Nazifa’s life and her endeavours for the betterment of Afghan women in Victoria have received much admiration and appreciation by members of the Afghan and the wider Australian community.

Gulghotai Wahidi, a social worker for the Migrant’s Resource Centre, believes Nazifa’s story embodies both the suffering and pain of Afghan women but also their immovable sense of hope and dignity in the face of adversity.

“In that worn-out face of hers, I see the scarred but defiant face of Afghanistan herself. I see the troubles, the pain, and the unyielding spirit of a nation in her,” says Gulghotai.

Wahida Abaasi, a member of the Afghan-Australian Philanthropic Association, says by overcoming her terrible loss and suffering, Nazifa has strengthened her will to live and find happiness in Australia.  

“War has stolen a lot of things from Nazifa, things most women around the world can’t imagine… it has eaten away whole chunks of her… but it still hasn’t robbed her of her humanity, sympathy and her desire to live and hope,” states Wahida. 

In the living room of Nazifa’s Narre Warren home, an old black and white family portrait hangs alongside her 2007 Excellence in Multicultural Affairs medal and her 2008 Casey Citizen of the Year certificate. In the middle of the portrait, a seven-year-old girl in a white dress clings to her mother’s hand- they are the only two survivors from the 35 family members pictured. 

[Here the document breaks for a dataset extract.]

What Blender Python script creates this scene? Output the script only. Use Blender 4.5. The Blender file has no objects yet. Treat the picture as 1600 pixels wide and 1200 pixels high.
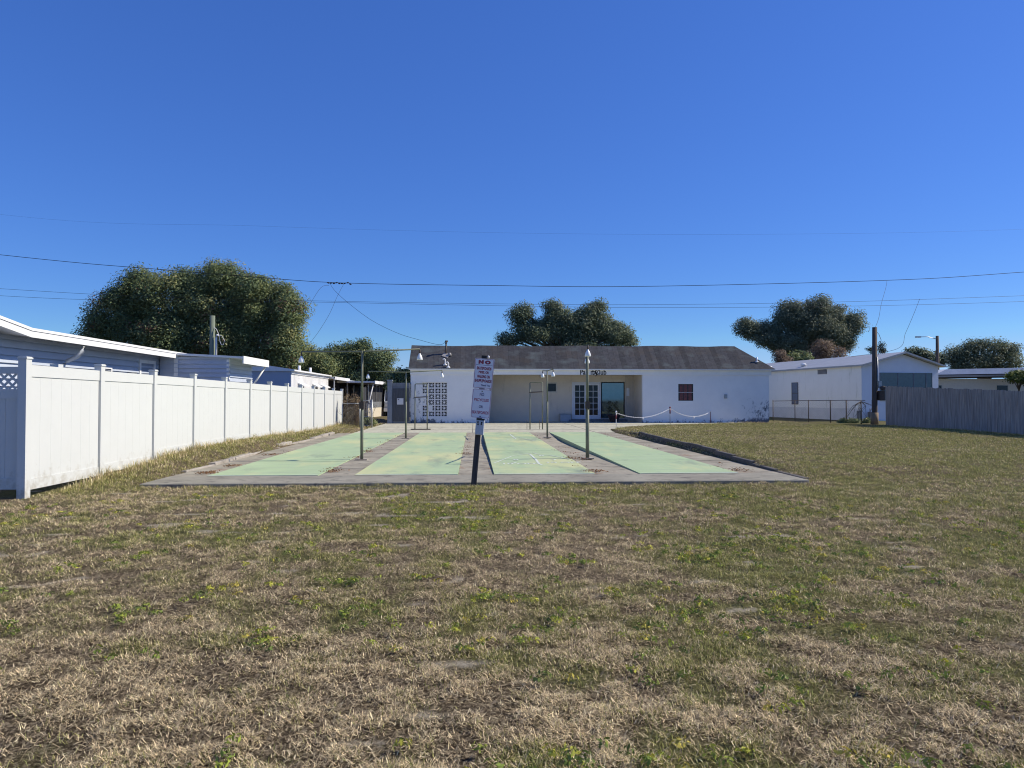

As Nazifa walks across the living room, she catches a glimpse of a recent photo only taken a few days ago. As Nazifa slowly moves towards the photo, tears begin to trickle from her dark weary eyes. In the photo are her sons now aged 20 and 22 and her 17-year-old daughter. As the corners of her mouth curve slightly upward, Mana Nader, Nazifa’s daughter, sees an expression come over her mother’s face, which she has rarely seen before: a smile.